BU ÜLKEDE İŞSİZLİK, YOKSULLUK VE YOKSULLAŞTIRMA VAR..
Çünkü, küresel sermayenin emeğe ve ülke değerlerine dönük açık saldırıları karşısında, teslimiyetçi, halkını sevmeyen siyasiler var.
Sanki ülkemiz de tüm kaynakları, üretim girdileri ve istihdam sorunları planlanmış ve bu planlar üzerinde politikalar üreten siyasiler varmış gibi bir de her gün mantar gibi üreyen yeni üniversiteler kuruluyor.
Ülkenin temel toplumsal meselelerinde inisiyatifi "dış merkezlere" bırakanlar , her gün artan işsizlik sorununa köklü çözümler üretmek, yüzbinlerce gence yeni iş ve istihdam alanları yaratmak yerine, 4 -5 yıl daha bu sorunu öteleyerek, kamufle etme çabasına düşmüştür. Ülkede binlerce üniversiteli işsiz varken bu durum tek kelime ile irrasyoneldir, akıldışıdır..
Lisans eğitimi sonrası üretim, istihdam alanları olmayan, teknik altyapı ve donanımı yetersiz, akademisyen kadroları eksik olarak açılan yeni üniversitelerde eğitim kalitesi de düşmekte bu durum sorunu derinleştirerek, sonuçlarını ağırlaştırmaktadır.
Tüm bu plansız-dışa bağımlı ekonomik-toplumsal politikalar yetmemiş gibi şimdi de bilimsel alana ve üretime müdahale etmeye başladılar.
Çıkarılan Orman Mühendisleri-Orman Endüstri Mühendisliği ve Ağaç İşleri Mühendisliği yasası ile Peyzaj Mimarlığı uzmanlık alanlarını Orman Mühendislerine devrederek, bilim dışı politikalarına bir yenisini eklediler. Siyasi rant ve çıkar hesapları bu bilim dışı uygulamanın referans noktası oldu. Bu yasayı çıkarırken 6000 Peyzaj Mimarı ve onların ailelerini, geleceklerini yok saydılar...

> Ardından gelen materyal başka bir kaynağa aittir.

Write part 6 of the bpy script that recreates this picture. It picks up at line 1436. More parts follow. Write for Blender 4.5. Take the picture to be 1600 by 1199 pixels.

Bizler TMMOB Peyzaj Mimarları Odası olarak; bugün burada, siyasilerin işinin mesleki uzmanlık alanlarının gasp edilmesini meşrulaştıran yasaları çıkarmak, meslek sahiplerini mağdur etmek olmadığını bir kez daha hatırlatıyoruz..
30 Eylül Cumartesi günü ülkenin dört bir yanından gelecek meslektaşlarımızla, bize destek veren bilim insanları, diğer meslek odaları ve emek yanlısı kuruluşlarla Ankara‘da toplanarak sesimizi daha gür çıkaracağız.
"Ülkemize, İnsanımıza, Mesleğimize, Emeğimize Sahip Çıkıyoruz" diyeceğiz.